- What this task involves -
Which lines in the material below contain the word "Measure"? Copy each of them.

Saved data entries:
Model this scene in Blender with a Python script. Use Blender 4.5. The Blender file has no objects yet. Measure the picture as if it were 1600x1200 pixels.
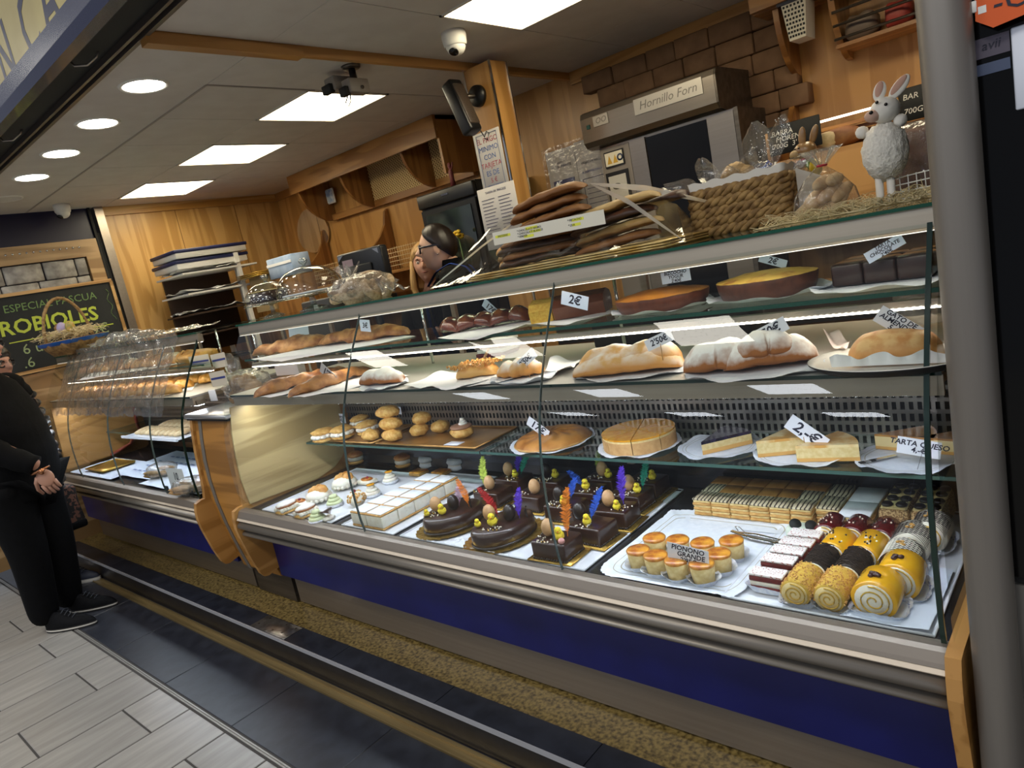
import bpy, bmesh, math, random
from mathutils import Vector, Matrix, noise, Euler
PI = math.pi
random.seed(7)
SC = bpy.context.scene
COL = SC.collection
# ------------------------------------------------------------------ camera
CAM_Z, FPX = 1.5, 1084.86
RIGHT = Vector((0.7415394457866171, 0.6416108721626316, -0.1960987992446258))
DOWN = Vector((-0.02724258531652657, -0.26325140423880755, -0.9643425427261662))
FWD = Vector((-0.6703559441727569, 0.7204402729505086, -0.17773216147689253))
cam = bpy.data.cameras.new('camera'); cam.sensor_width = 36; cam.lens = FPX * 36 / 1600
cam.clip_start = 0.02; cam.clip_end = 60
cam_ob = bpy.data.objects.new('camera', cam); COL.objects.link(cam_ob)
_r, _u, _b = RIGHT, -DOWN, -FWD
cam_ob.matrix_world = Matrix(((_r.x, _u.x, _b.x, 0), (_r.y, _u.y, _b.y, 0), (_r.z, _u.z, _b.z, CAM_Z), (0, 0, 0, 1)))
SC.camera = cam_ob
# ------------------------------------------------------------------ view, world, hall lamps
SC.view_settings.view_transform = 'Standard'
SC.view_settings.look = 'None'
SC.view_settings.exposure = EXPOSURE = 0.0
SC.view_settings.gamma = 1.0
SC.view_settings.use_curve_mapping = False
try:
    SC.cycles.transparent_max_bounces = 40
    SC.cycles.max_bounces = 8
    SC.cycles.use_denoising = True
    SC.cycles.sample_clamp_indirect = 6.0
    SC.cycles.caustics_reflective = False
    SC.cycles.caustics_refractive = False
except Exception:
    pass
world = bpy.data.worlds.new('world'); SC.world = world; world.use_nodes = True
world.node_tree.nodes['Background'].inputs[0].default_value = (0.62, 0.66, 0.75, 1)
world.node_tree.nodes['Background'].inputs[1].default_value = 0.40


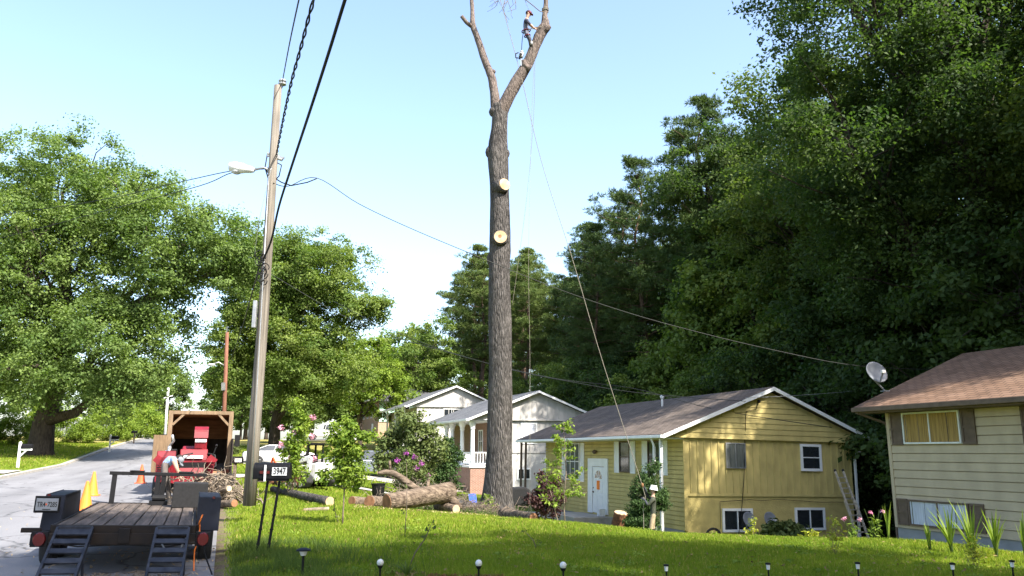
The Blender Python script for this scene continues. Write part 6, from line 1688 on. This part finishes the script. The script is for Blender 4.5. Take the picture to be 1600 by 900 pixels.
broad_tree('maple_tree', 'rounded green tree on the skyline behind the white house roofs', 'tree', p,
           [(0, 0, 9.6, 5, 4, 4.5), (4, 0, 7.5, 4, 4, 4), (-4.5, 0, 7, 4, 4, 3.5), (2.5, 0, 12.5, 3, 3, 3)], [(0, 0, -.3), (0, 0, 4), (.2, 0, 9)], .3, 180, 180, 1.15, .28, M_MAPLE, M_BARKD, 14)
# hedge and trees at the left and at the end of the street
rg0 = random.Random(77)
tA = broad_tree('street_tree', 'rounded dark tree at the far end of the street', 'tree', RN(118, -14, gz(*RN(118, -14)[:2])),
                [(0, 0, 5.5, 3.8, 3.8, 4), (1.5, 0, 8, 2.8, 2.8, 2.6), (-2, 1, 7, 2.6, 2.8, 2.6)], [(0, 0, -.3), (0, 0, 3), (.1, 0, 6)], .22, 110, 160, 1.0, .32, M_OAK, M_BARKD, 15, group='trees along the far street')
for (r, n, s, lab) in ((100, -13, .8, None), (135, -9, 1.0, None), (150, 0, .95, None), (128, 6, 1.15, None), (112, 4, 1.1, None), (122, -24, 1.3, None), (100, -30, 1.2, None), (92, -40, 1.2, None), (80, -44, 1.1, None), (140, 14, 1.5, None), (150, 26, 1.6, None), (165, -16, 1.3, None), (170, 10, 1.4, None), (76, -34, .8, None), (108, 14, 1.2, None), (70, -48, 1.0, None), (64, -58, 1.2, None), (120, 26, 1.5, None), (135, 38, 1.7, None), (106, -1.5 + 4, 1.1, None), (111, 9, 1.15, None), (116, 17, 1.2, None), (104, 20, .9, None), (98, 1.8, .7, None), (88, 4.5, .55, None), (86, 7.5, .5, None), (62, -70, 1.2, None), (54, -66, 1.2, None), (74, -62, 1.4, None)):
    q = RN(r, n); q.z = gz(q.x, q.y) - .1
    dup(tA, q, rg0.uniform(0, 6.28), 'rounded dark tree at the far end of the street', s * rg0.uniform(.9, 1.1))
tA['label'] = 'rounded dark tree at the far end of the street'
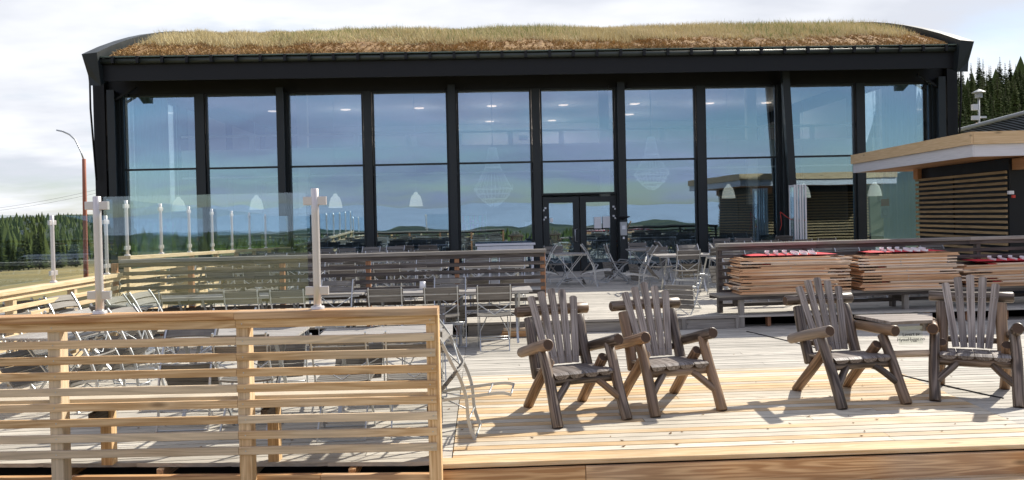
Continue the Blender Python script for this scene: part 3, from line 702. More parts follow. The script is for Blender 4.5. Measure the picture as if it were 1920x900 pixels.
# ------------------------------------------------------------------ the lodge
GY = 22.4                                            # plane of the glazing
mpx = [(223, 300), (380, 300), (534, 300), (692, 300), (850, 300), (1006, 300), (1162, 300), (1313, 300), (1465, 300), (1611, 300), (1753, 300)]
MX = [atY(px, py, GY).x for px, py in mpx]
ZT = 5.32; zt_ = 3.28                                # glass head, transom
lodge = thing('lodge', 'long black glazed lodge with a grass sod roof, facing the deck', 'building', (1.5, GY+8, UZ))
XL, XR = MX[0]-.22, MX[-1]+.2
mc = MB(); mc.box(((XL+XR)/2, GY+8, UZ-.15), (XR-XL, 16.2, .28)); mc.build('floor', 'infloor', lodge)
hdr = MB(); hdr.box(((XL+XR)/2, GY+.02, ZT+.30), (XR-XL+.1, .22, .60)); hdr.build('header_beam', 'black', lodge)
for i in range(10):
    x0, x1 = MX[i]+.13, MX[i+1]-.13; door = i == 5
    w = bpy.data.objects.new('window', None); C.objects.link(w); w.parent = lodge; w.location = Vector(((x0+x1)/2, GY, UZ))-lodge.location
    fr = MB(); bz = 2.34 if door else UZ+.12
    for x in (x0+.02, x1-.02): fr.box((x, GY-.01, (bz+ZT)/2), (.045, .09, ZT-bz))
    for z in (bz+.03, zt_, ZT-.02): fr.box(((x0+x1)/2, GY-.012, z), (x1-x0-.09, .085, .05))
    fr.build('frame', 'frame', w)
    for a, b in ((bz+.055, zt_-.025), (zt_+.025, ZT-.045)):
        MB().box(((x0+x1)/2, GY, (a+b)/2), (x1-x0-.09, .012, b-a)).build('pane', 'facade', w)
    if not door: MB().box(((x0+x1)/2, GY-.01, UZ+.06), (x1-x0, .1, .12)).build('sill', 'frame', w)
    if door:
        for s in (-1, 1):
            cx = (x0+x1)/2+s*(x1-x0)/4; hw = (x1-x0)/2-.03
            dr = MB()
            for sx in (-1, 1): dr.box((cx+sx*(hw/2-.085), GY-.02, (UZ+2.30)/2), (.17, .07, 2.28-UZ))
            dr.box((cx, GY-.02, 2.20), (hw-.34, .07, .16)); dr.box((cx, GY-.02, UZ+.12), (hw-.34, .07, .24))
            dob = dr.build('door', 'frame', lodge)
            dd_ = MB(); dd_.box((cx, GY-.015, (UZ+.24+2.12)/2), (hw-.345, .012, 2.12-UZ-.24)); dd_.build('pane', 'facade', dob)
            if s < 0:
                hx = cx+hw/2-.06; hn = MB(); hn.tube([(hx, GY-.06, 1.02), (hx-.07, GY-.14, 1.04), (hx-.07, GY-.14, 1.36), (hx, GY-.06, 1.38)], .014, 8, (0, 1, 0)); hn.build('handle', 'steel', dob)
            st_ = MB()
            for dz in (1.98, 1.72):
                ex = cx+s*(hw/2-.07); st_.box((ex, GY-.058, dz), (.055, .004, .05)); st_.box((ex+.045*(1 if s > 0 else -1), GY-.058, dz-.06), (.04, .004, .05))
            st_.build('stickers', 'paper', dob)
dx = [MX[i] for i in range(11)]
for i in range(11):
    thick = i % 2 == 0
    cmb = MB(); w = .26 if thick else .20
    if thick:
        cmb.box((MX[i], GY-.10, (UZ+ZT)/2), (.25, .10, ZT-UZ)); cmb.box((MX[i], GY-.27, (UZ+ZT+.1)/2), (.10, .24, ZT+.1-UZ)); cmb.box((MX[i], GY-.40, (UZ+ZT+.1)/2), (.2, .03, ZT+.1-UZ))
        cmb.build('column', 'frame', lodge)
        MB().box((MX[i]+.28, GY-.10, ZT+.01), (.16, .12, .10)).build('corbel', 'black', lodge); MB().box((MX[i]-.24, GY-.10, ZT+.01), (.10, .12, .08)).build('corbel', 'black', lodge)
    else:
        cmb.box((MX[i], GY-.06, (UZ+ZT)/2), (.22, .14, ZT-UZ)); cmb.build('mullion', 'frame', lodge)
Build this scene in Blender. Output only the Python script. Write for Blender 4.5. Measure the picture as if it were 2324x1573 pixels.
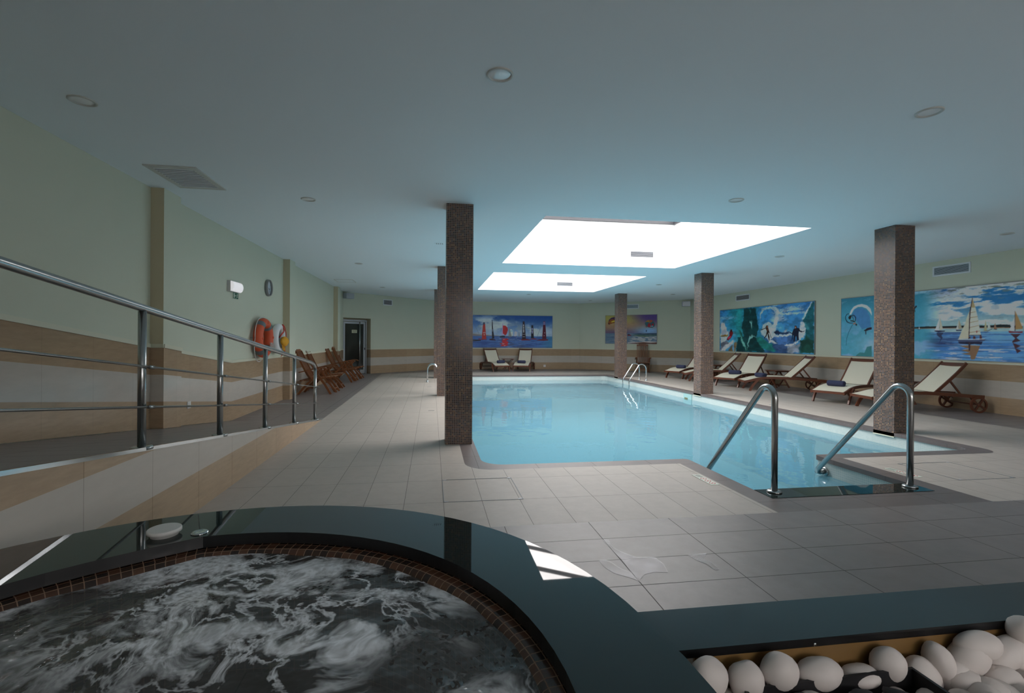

- The result -
Model this scene in Blender with a Python script. Use Blender 4.5. The Blender file has no objects yet. Measure the picture as if it were 1600x1200 pixels.
Continue the Blender Python script for this scene: part 3, from line 702. More parts follow. The script is for Blender 4.5. Measure the picture as if it were 1920x900 pixels.
Build this scene in Blender. Output only the Python script. Write for Blender 4.5. Measure the picture as if it were 2324x1573 pixels.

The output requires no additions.